## EXERCISE REQUIREMENTS
Below is a block of records: output all of them exactly and leave out the pictures.

## RECORDS PROVIDED
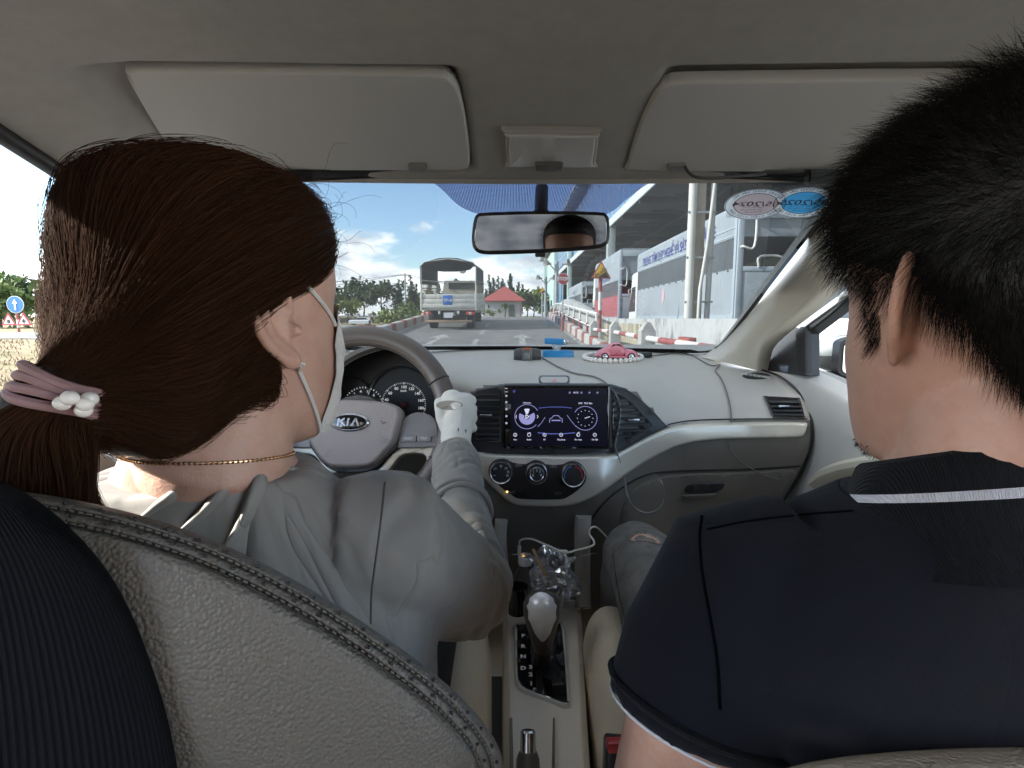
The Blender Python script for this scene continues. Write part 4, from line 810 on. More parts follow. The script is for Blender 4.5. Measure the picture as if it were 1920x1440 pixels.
# ---- pillars
def pillar(rows, name='a_pillar', flip=False, m=beige):
    ctrl = []
    for (l, yl), (r_, yr) in rows:
        P, Q = ay(*l, yl), ay(*r_, yr); M_ = (P+Q)/2+Vector((-.012, -.030, .004)); ctrl.append([P+Vector((.0, .04, .0)), P, P.lerp(M_, .55)+Vector((-.004, -.012, 0)), M_, Q.lerp(M_, .4), Q, Q+Vector((.05, .05, -.01))])
    if flip: ctrl = [[mx(p) for p in r] for r in ctrl]
    b = MB(); b.grid(patch(ctrl, 4, 5)); b.build(name, m, car, sharp=60)
prow = [(((1330-22, 668), 1.50), ((1424, 696), 1.36)), (((1352-18, 664), 1.47), ((1426, 668), 1.33)), (((1366, 638), 1.41), ((1440, 636), 1.27)), (((1438, 540), 1.20), ((1512, 572), 1.10)), (((1518, 435), .99), ((1580, 500), .92)), (((1600, 330), .80), ((1665, 395), .76))]
pillar(prow); pillar(prow, flip=True)
# ---- doors
def door(side):
    F = (lambda p: p) if side > 0 else mx
    d = None; X = .63
    # inner panel: sill line down to the map pocket
    top = [(1428, 692, .668), (1470, 697, .672), (1508, 706, .676), (1545, 722, .678), (1580, 742, .68), (1620, 762, .68), (1680, 785, .68), (1800, 830, .68), (2100, 930, .68), (2700, 1150, .68)]
    ctrl = []
    for dz, dx in ((.012, .05), (0, .012), (-.012, -.006), (-.06, -.016), (-.13, -.010), (-.22, -.004), (-.34, .0), (-.6, .01)):
        ctrl.append([F(ax(px, py, x)+Vector((dx, 0, dz if dz > -.05 else dz))) for px, py, x in top])
    b = MB(); b.grid(patch(ctrl, 4, 4)); d = b.build('front_door', mat('door_panel_grey', (.51, .495, .46), .6, bump=('leather', 480, .2, .002)), car, sharp=60)
    # black sail corner and window frame
    b = MB(); S = lambda a, e: F(ax(a, e, .672)); nn = (-1 if side > 0 else 1, 0, 0)
    plate(b, [(1404, 692), (1416, 646), (1458, 602), (1508, 562), (1578, 507), (1668, 427), (1720, 445), (1640, 515), (1560, 588), (1512, 626), (1512, 704), (1470, 700)], S, nn, .03, bev=2, bz=.004, step=25)
    b.build('window_frame', pl_dark, d, sharp=30)
    b = MB(); S2 = lambda a, e: F(ax(a, e, .664)); plate(b, [(1490, 622), (1500, 612), (1510, 612), (1512, 700), (1494, 698)], S2, nn, .012, bev=1.5, bz=.003); b.build('seal', pl_black, d)
    b = MB(); S3 = lambda a, e: F(ax(a, e, .680)); plate(b, [(1500, 614), (1580, 556), (1660, 490), (1664, 496), (1590, 562), (1512, 618)], S3, nn, .01, bev=.8, bz=.002, off=.012, step=20); b.build('reveal', mat('white_body_paint', (.68, .68, .66), .3, coat=.6), d)
    b = MB(); S4 = lambda a, e: F(ax(a, e, .715)); q = [(1500, 712), (1505, 610), (1700, 425), (2300, 60), (3200, 60), (3200, 1330)]; b.add([S4(*p) for p in q], [tuple(range(len(q)))]); b.build('window_pane', glass('side_glass', (.47, .485, .485), .8), d, fixn=False)
    # armrest / grab recess
    b = MB(); P = cr([(1535, 905, .655), (1560, 888, .648), (1610, 874, .644), (1680, 868, .644), (1800, 870, .646)], 5); b.tube([F(ax(*p)) for p in P], [.016]*len(P), 10, sq=1.4); b.build('door_handle', mat('cream_trim', (.50, .46, .37), .4), d)
    return d
door(1); ld = door(-1)
# body side outside the belt line so the sill has thickness
for s_ in (1, -1):
    b = MB(); F = (lambda p: p) if s_ > 0 else mx
    P = [F(ax(px, py, .75)+Vector((0, 0, -.004))) for px, py in ((1470, 716), (1545, 742), (1620, 768), (1800, 830), (2300, 1010))]; Q = [p+Vector((0, 0, -.6)) for p in P]; b.grid([P, Q]); P2 = [F(ax(px, py, .70)+Vector((0, 0, -.002))) for px, py in ((1470, 697), (1545, 722), (1620, 762), (1800, 830), (2300, 1010))]; b.grid([P2, P]); b.build('outer_skin', mat('white_car_paint', (.66, .66, .64), .3, coat=.6), car)
# door mirror on the right
wpaint_c = mat('pearl_white_paint', (.66, .65, .58), .28, coat=.7); dm_c = ax(1560, 672, .86)
b = MB(); rings = []
for k in range(10):
    t = k/9; s = math.sin(min(1, t*1.15+.12)*math.pi/2); x = .795+.20*t
    rings.append([(x, dm_c.y+.02+(.085*s*(.65 if math.sin(a) < 0 else 1.0))*math.cos(a)*1.0+.03*t, dm_c.z+.008+.068*s*math.sin(a)*(1-.25*t)) for a in [2*math.pi*j/20 for j in range(20)]])
b.loft(rings); dmr = b.build('door_mirror', wpaint_c, car)
b = MB(); b.tube([(.70, dm_c.y+.02, dm_c.z-.085), (.78, dm_c.y, dm_c.z-.075), (.88, dm_c.y-.02, dm_c.z-.05)], [.03, .035, .02], 12, sq=1.6); b.build('mirror_foot', pl_dark, dmr)
b = MB(); q = [(.835+.16*u, dm_c.y-.070, dm_c.z+.012+.058*v) for u, v in rrect(0, -1, 1, .85, .35, 5)]; b.poly(q, (0, .03, 0)); b.build('mirror_rim', pl_black, dmr); b = MB(); q = [(.845+.14*u, dm_c.y-.073, dm_c.z+.010+.050*v) for u, v in rrect(0, -1, 1, .85, .35, 5)]; b.poly(q, (0, .002, 0)); b.build('mirror_glass', mat('door_mirror_silver', (.85, .87, .88), .02, 1), dmr, smooth=False)
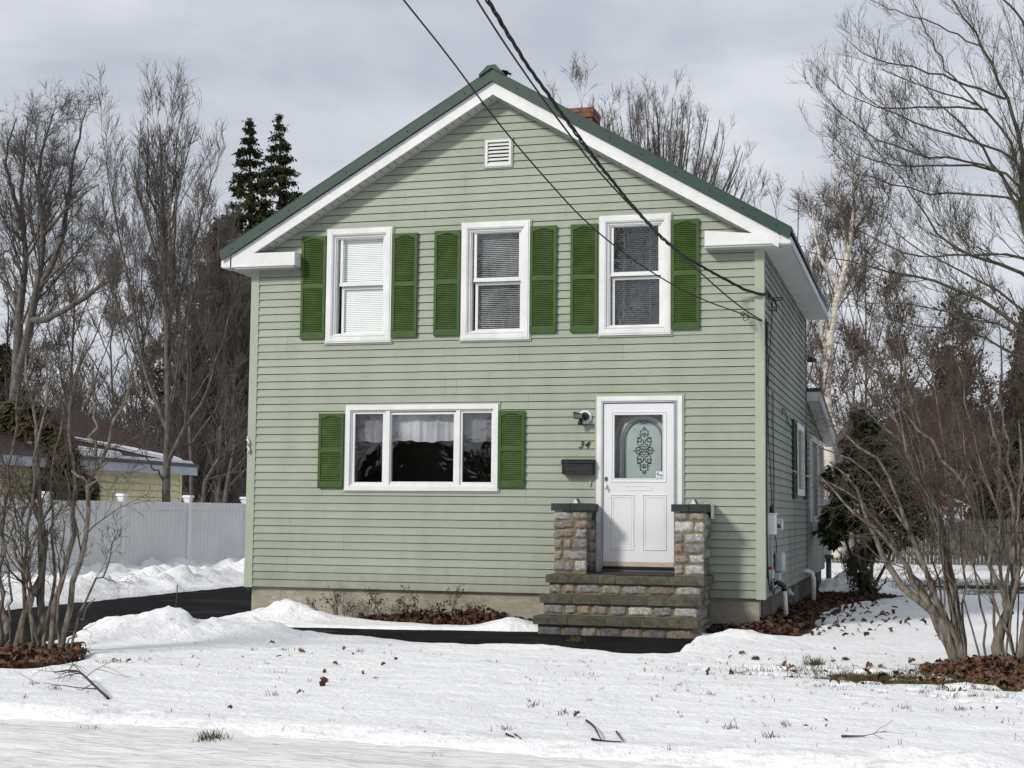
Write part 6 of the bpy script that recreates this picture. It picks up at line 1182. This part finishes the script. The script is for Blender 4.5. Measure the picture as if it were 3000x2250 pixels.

## WRITTEN RESPONSE
The Blender Python script for this scene continues. Write part 4, from line 810 on. More parts follow. The script is for Blender 4.5. Measure the picture as if it were 1920x1440 pixels.
# ---- pillars
def pillar(rows, name='a_pillar', flip=False, m=beige):
    ctrl = []
    for (l, yl), (r_, yr) in rows:
        P, Q = ay(*l, yl), ay(*r_, yr); M_ = (P+Q)/2+Vector((-.012, -.030, .004)); ctrl.append([P+Vector((.0, .04, .0)), P, P.lerp(M_, .55)+Vector((-.004, -.012, 0)), M_, Q.lerp(M_, .4), Q, Q+Vector((.05, .05, -.01))])
    if flip: ctrl = [[mx(p) for p in r] for r in ctrl]
    b = MB(); b.grid(patch(ctrl, 4, 5)); b.build(name, m, car, sharp=60)
prow = [(((1330-22, 668), 1.50), ((1424, 696), 1.36)), (((1352-18, 664), 1.47), ((1426, 668), 1.33)), (((1366, 638), 1.41), ((1440, 636), 1.27)), (((1438, 540), 1.20), ((1512, 572), 1.10)), (((1518, 435), .99), ((1580, 500), .92)), (((1600, 330), .80), ((1665, 395), .76))]
pillar(prow); pillar(prow, flip=True)
# ---- doors
def door(side):
    F = (lambda p: p) if side > 0 else mx
    d = None; X = .63
    # inner panel: sill line down to the map pocket
    top = [(1428, 692, .668), (1470, 697, .672), (1508, 706, .676), (1545, 722, .678), (1580, 742, .68), (1620, 762, .68), (1680, 785, .68), (1800, 830, .68), (2100, 930, .68), (2700, 1150, .68)]
    ctrl = []
    for dz, dx in ((.012, .05), (0, .012), (-.012, -.006), (-.06, -.016), (-.13, -.010), (-.22, -.004), (-.34, .0), (-.6, .01)):
        ctrl.append([F(ax(px, py, x)+Vector((dx, 0, dz if dz > -.05 else dz))) for px, py, x in top])
    b = MB(); b.grid(patch(ctrl, 4, 4)); d = b.build('front_door', mat('door_panel_grey', (.51, .495, .46), .6, bump=('leather', 480, .2, .002)), car, sharp=60)
    # black sail corner and window frame
    b = MB(); S = lambda a, e: F(ax(a, e, .672)); nn = (-1 if side > 0 else 1, 0, 0)
    plate(b, [(1404, 692), (1416, 646), (1458, 602), (1508, 562), (1578, 507), (1668, 427), (1720, 445), (1640, 515), (1560, 588), (1512, 626), (1512, 704), (1470, 700)], S, nn, .03, bev=2, bz=.004, step=25)
    b.build('window_frame', pl_dark, d, sharp=30)
    b = MB(); S2 = lambda a, e: F(ax(a, e, .664)); plate(b, [(1490, 622), (1500, 612), (1510, 612), (1512, 700), (1494, 698)], S2, nn, .012, bev=1.5, bz=.003); b.build('seal', pl_black, d)
    b = MB(); S3 = lambda a, e: F(ax(a, e, .680)); plate(b, [(1500, 614), (1580, 556), (1660, 490), (1664, 496), (1590, 562), (1512, 618)], S3, nn, .01, bev=.8, bz=.002, off=.012, step=20); b.build('reveal', mat('white_body_paint', (.68, .68, .66), .3, coat=.6), d)
    b = MB(); S4 = lambda a, e: F(ax(a, e, .715)); q = [(1500, 712), (1505, 610), (1700, 425), (2300, 60), (3200, 60), (3200, 1330)]; b.add([S4(*p) for p in q], [tuple(range(len(q)))]); b.build('window_pane', glass('side_glass', (.47, .485, .485), .8), d, fixn=False)
    # armrest / grab recess
    b = MB(); P = cr([(1535, 905, .655), (1560, 888, .648), (1610, 874, .644), (1680, 868, .644), (1800, 870, .646)], 5); b.tube([F(ax(*p)) for p in P], [.016]*len(P), 10, sq=1.4); b.build('door_handle', mat('cream_trim', (.50, .46, .37), .4), d)
    return d
door(1); ld = door(-1)
# body side outside the belt line so the sill has thickness
for s_ in (1, -1):
    b = MB(); F = (lambda p: p) if s_ > 0 else mx
    P = [F(ax(px, py, .75)+Vector((0, 0, -.004))) for px, py in ((1470, 716), (1545, 742), (1620, 768), (1800, 830), (2300, 1010))]; Q = [p+Vector((0, 0, -.6)) for p in P]; b.grid([P, Q]); P2 = [F(ax(px, py, .70)+Vector((0, 0, -.002))) for px, py in ((1470, 697), (1545, 722), (1620, 762), (1800, 830), (2300, 1010))]; b.grid([P2, P]); b.build('outer_skin', mat('white_car_paint', (.66, .66, .64), .3, coat=.6), car)
# door mirror on the right
wpaint_c = mat('pearl_white_paint', (.66, .65, .58), .28, coat=.7); dm_c = ax(1560, 672, .86)
b = MB(); rings = []
for k in range(10):
    t = k/9; s = math.sin(min(1, t*1.15+.12)*math.pi/2); x = .795+.20*t
    rings.append([(x, dm_c.y+.02+(.085*s*(.65 if math.sin(a) < 0 else 1.0))*math.cos(a)*1.0+.03*t, dm_c.z+.008+.068*s*math.sin(a)*(1-.25*t)) for a in [2*math.pi*j/20 for j in range(20)]])
b.loft(rings); dmr = b.build('door_mirror', wpaint_c, car)
b = MB(); b.tube([(.70, dm_c.y+.02, dm_c.z-.085), (.78, dm_c.y, dm_c.z-.075), (.88, dm_c.y-.02, dm_c.z-.05)], [.03, .035, .02], 12, sq=1.6); b.build('mirror_foot', pl_dark, dmr)
b = MB(); q = [(.835+.16*u, dm_c.y-.070, dm_c.z+.012+.058*v) for u, v in rrect(0, -1, 1, .85, .35, 5)]; b.poly(q, (0, .03, 0)); b.build('mirror_rim', pl_black, dmr); b = MB(); q = [(.845+.14*u, dm_c.y-.073, dm_c.z+.010+.050*v) for u, v in rrect(0, -1, 1, .85, .35, 5)]; b.poly(q, (0, .002, 0)); b.build('mirror_glass', mat('door_mirror_silver', (.85, .87, .88), .02, 1), dmr, smooth=False)
Write part 6 of the bpy script that recreates this picture. It picks up at line 1182. This part finishes the script. The script is for Blender 4.5. Measure the picture as if it were 3000x2250 pixels.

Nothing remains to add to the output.